The fact-finding mission team is composed of the following members:
The members of the international team include:
• Anthony Coon, emeritus professor of urban planning at Strathclyde
University, Glasgow (Scotland);
• Steve Kahanovitz, lawyer with the Legal Resources Center in Cape Town,
South Africa;
• Miloon Kothari, former UN Special Rapporteur on Adequate Housing
(2001-08) and, currently, coordinator of HIC-HLRN South Asia Regional
Programme in Mumbai, India;
• Rudolfo Stavenhagen, former UN Special Rapporteur on the situation of
the human rights and fundamental freedoms of indigenous people (2001–08)
and Mexican sociologist and professor at Colégio de México (Mexico City).

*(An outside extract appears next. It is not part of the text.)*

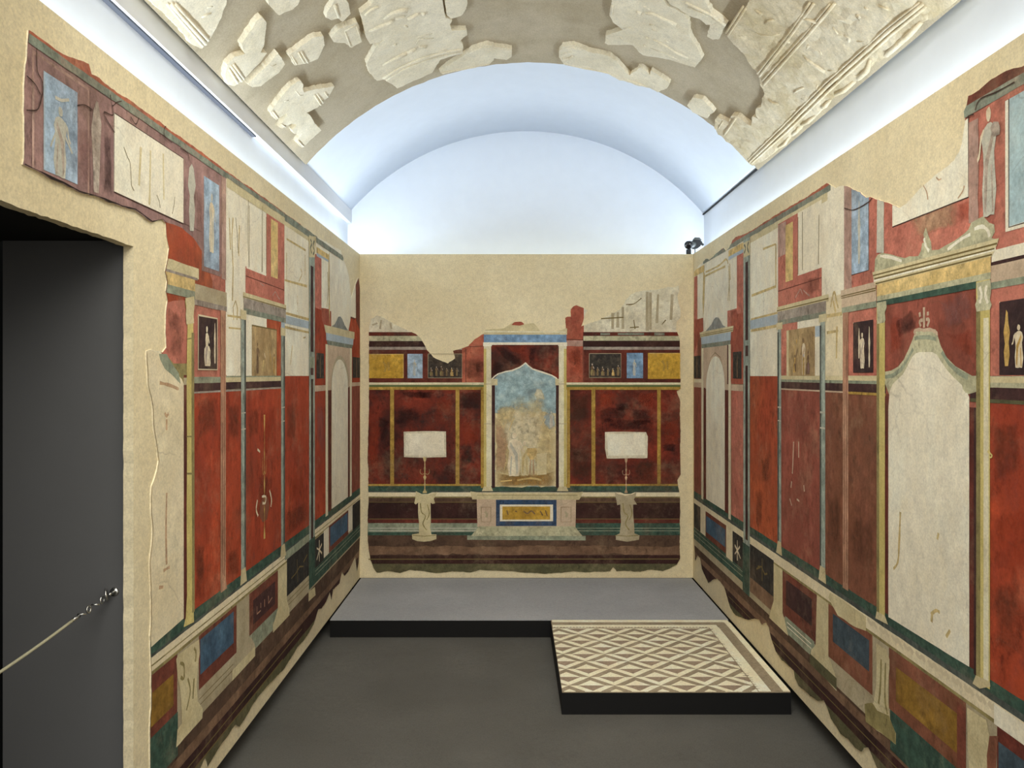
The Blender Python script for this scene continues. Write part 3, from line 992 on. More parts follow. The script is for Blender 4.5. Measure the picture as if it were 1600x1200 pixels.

The members of the local team include:
• Khalil al-'Amur, resident of al-Sirra unrecognized village and a
teacher of mathematics;
• Salman Abu Sitta, founder and President of Palestine Land Society
(London) and researcher on Palestine land and people;
• Jihad al-Sana', lecturer at the Department of Mathematics and Computer
Science (Ben-Gurion University of the Negev, Beersheba) and resident of
Laqiyya, one of the seven government-planned townships in al-Naqab;
• Oren Yiftachel, professor of urban planning, geography and political
science at Ben-Gurion University of the Negev, Beersheba;
• Suhad Bishara, lawyer with Adalah: The Legal Centre for Arab Minority
Rights in Israel.

The mission is charged with the following tasks:
1. Research and study the situation of the Arabs in al-Naqab and the
violations of their rights, and to know the depth and dimensions and source
of the suffering that they are living, particularly in the unrecognized
villages;
2. Study the historical rights of the Arabs of al-Naqab to their land, in
particular their property rights to those lands according to international
norms;
3. Study and investigate the laws, policies and practices with relation to
land confiscation and discrimination affecting tenure and equitable
distribution of lands;
4. Investigate the property rights of Arab citizens' of al-Naqab in light
of international laws and norms;
5. Investigate the laws, policies and practices of Israeli governments as
they pose obstacles to enjoyment of the rights to land, housing and
services affecting the residents of the unrecognized villages;
6. Research the possibilities of recognizing the "unrecognized" villages
on their lands;
7. Research the prospects of establishing new villages for residents who
do not own land;
8. Submit recommendations concerning any discriminatory policies with
regard to land confiscation, house demolition, denial of services and
affecting the essentials of life and livelihood.